I use steel from a water powered bandsaw mill blade. Similar to a single buck only wider and thicker.
Mystery steel and a coal forge made it a learning curve to achive hardness without being brittle.
Most bandsaw blades are 15N20 so treat is as that when tempering at 375-400 for 2 hrs. Are you doing the full heat treat (anneal to work then harden before the tempering)
 
I am , the bandsaw blade is hard enough I'm forced to anneal it. The secret I found was multiple thermo cycles before quenching.
This blade came out of an abandoned water powered mill and it appears to of been blacksmith made in its own right. Interestingly it was designed to cut both up and down. On a fly wheel and pitman arm style jig.
 
If I may impose what do you quench in? I've been useing heated used 80-90 gear oil up til now.

Blade making is new to me , I learned to smith on horse shoes out and ox shoes.
 
If I may impose what do you quench in?
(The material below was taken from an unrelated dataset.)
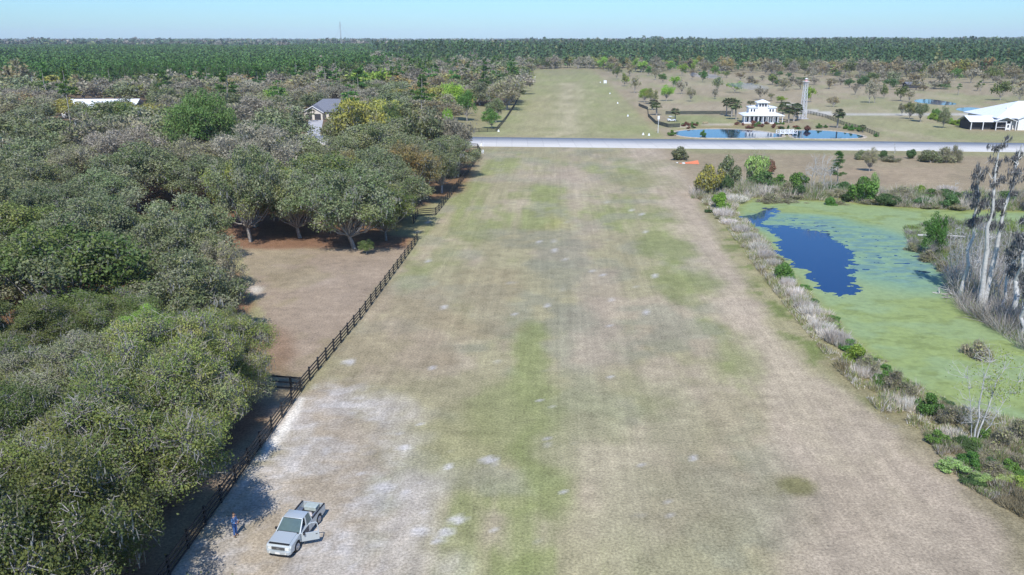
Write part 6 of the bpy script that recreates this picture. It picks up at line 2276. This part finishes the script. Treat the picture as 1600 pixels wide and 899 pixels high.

I've been useing heated used 80-90 gear oil up til now.

Blade making is new to me , I learned to smith on horse shoes out and ox shoes.
For carbon steels I quench in a 2 ft deep/8 inch dia (old fire extinguisher) with canola oil heated to 130*I grind the 1095 shallow hardening steel closer to finish (it needs a very fast quench to get the best from it) than the deep hardening 10 xx (84 and 75) 15n20 HT's similar to the 10xx(75 & 84) as does o1 and d2 tool steels.